İngiltere Başbakanı Boris Johnson, Ukrayna için dünyanın desteklemesi gereken altı maddelik bir plan hazırladı.
Birincisi, bir uluslararası insani koalisyon kurarak acil bir insani ateşkes sağlamalı ve sivillere güvenli geçiş, yiyecek ve tıbbi malzeme sağlamak için birlikte çalışmalıyız.
İkincisi, özellikle savunma teçhizatı sağlayarak Ukrayna'nın kendisini savunmasına yardımcı olmak için daha fazlasını yapmalıyız.
Üçüncüsü, Putin rejimi ve onu destekleyen oligarklar üzerindeki ekonomik baskıyı en üst düzeye çıkarmalıyız.
Dördüncüsü, Rusya'nın Ukrayna'daki eylemlerinin yavaş yavaş normalleşmesini engellemeliyiz. Kremlin'in Ukrayna'nın ulusal topraklarını küçük küçük koparmasına ve büyük acılar çektirmesine ve ardından uluslararası alana geri dönmesine izin veremeyiz.
Beşincisi, Ukrayna hükümetinin tam katılımının sağlanması koşuluyla, diplomasi ve gerilimi düşürme faaliyetlerine her zaman açık olmalıyız.

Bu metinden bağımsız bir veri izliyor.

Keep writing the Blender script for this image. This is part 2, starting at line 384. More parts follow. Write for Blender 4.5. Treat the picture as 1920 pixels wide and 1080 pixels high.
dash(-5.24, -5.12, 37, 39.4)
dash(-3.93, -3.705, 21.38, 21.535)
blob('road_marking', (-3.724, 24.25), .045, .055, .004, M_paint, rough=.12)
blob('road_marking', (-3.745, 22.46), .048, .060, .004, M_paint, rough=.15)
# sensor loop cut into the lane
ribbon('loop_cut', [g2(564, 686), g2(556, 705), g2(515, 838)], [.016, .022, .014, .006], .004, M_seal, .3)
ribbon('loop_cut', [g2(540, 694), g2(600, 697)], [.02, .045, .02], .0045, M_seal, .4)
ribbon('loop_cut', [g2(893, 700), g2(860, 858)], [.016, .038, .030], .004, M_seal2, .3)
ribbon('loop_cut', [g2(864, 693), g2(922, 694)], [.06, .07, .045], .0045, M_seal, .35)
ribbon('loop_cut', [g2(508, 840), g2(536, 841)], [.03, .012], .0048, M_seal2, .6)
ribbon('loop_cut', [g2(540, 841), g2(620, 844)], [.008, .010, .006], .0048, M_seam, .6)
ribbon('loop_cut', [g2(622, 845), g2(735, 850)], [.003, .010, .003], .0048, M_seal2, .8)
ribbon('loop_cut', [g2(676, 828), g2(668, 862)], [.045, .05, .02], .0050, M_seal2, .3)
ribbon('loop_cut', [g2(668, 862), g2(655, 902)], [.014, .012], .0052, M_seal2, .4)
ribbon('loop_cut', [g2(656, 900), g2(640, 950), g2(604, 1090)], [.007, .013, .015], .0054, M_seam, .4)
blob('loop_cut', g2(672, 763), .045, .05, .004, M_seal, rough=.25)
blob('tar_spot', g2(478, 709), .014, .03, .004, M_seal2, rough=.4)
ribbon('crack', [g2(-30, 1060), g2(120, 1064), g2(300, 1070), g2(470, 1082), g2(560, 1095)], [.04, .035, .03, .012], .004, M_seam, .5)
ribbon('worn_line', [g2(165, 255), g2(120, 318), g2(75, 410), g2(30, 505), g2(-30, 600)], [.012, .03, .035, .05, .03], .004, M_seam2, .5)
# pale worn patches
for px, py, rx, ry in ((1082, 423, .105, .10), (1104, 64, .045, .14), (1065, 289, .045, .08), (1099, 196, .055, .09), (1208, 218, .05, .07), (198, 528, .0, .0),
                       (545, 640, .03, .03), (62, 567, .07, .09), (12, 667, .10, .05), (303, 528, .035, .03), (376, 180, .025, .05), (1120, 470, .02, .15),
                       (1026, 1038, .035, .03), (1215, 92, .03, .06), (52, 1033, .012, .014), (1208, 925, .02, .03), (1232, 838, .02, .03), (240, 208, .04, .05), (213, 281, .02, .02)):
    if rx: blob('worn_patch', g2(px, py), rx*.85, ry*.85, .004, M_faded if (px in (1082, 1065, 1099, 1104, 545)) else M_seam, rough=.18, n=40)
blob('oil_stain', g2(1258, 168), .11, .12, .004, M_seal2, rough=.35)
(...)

Altıncısı, Avrupa-Atlantik güvenliğini güçlendirmek için derhal harekete geçmeli ve Rusya'nın saldırma ihtimali olan risk altındaki Moldova, Gürcistan ve Batı Balkanlar gibi diğer ülkeleri desteklemeye hazırlanmalıyız.
Bu, Rusya'nın Ukrayna'yı işgalini kınayan 141 ülkenin hepsinin destekleyebileceği bir gündemdir.
Hiçbirimiz durumun bu hale gelmesini istemedik. Ama geldi. Ve bu duruma karşılık olarak gösterdiğimiz birlikten cesaret alabiliriz.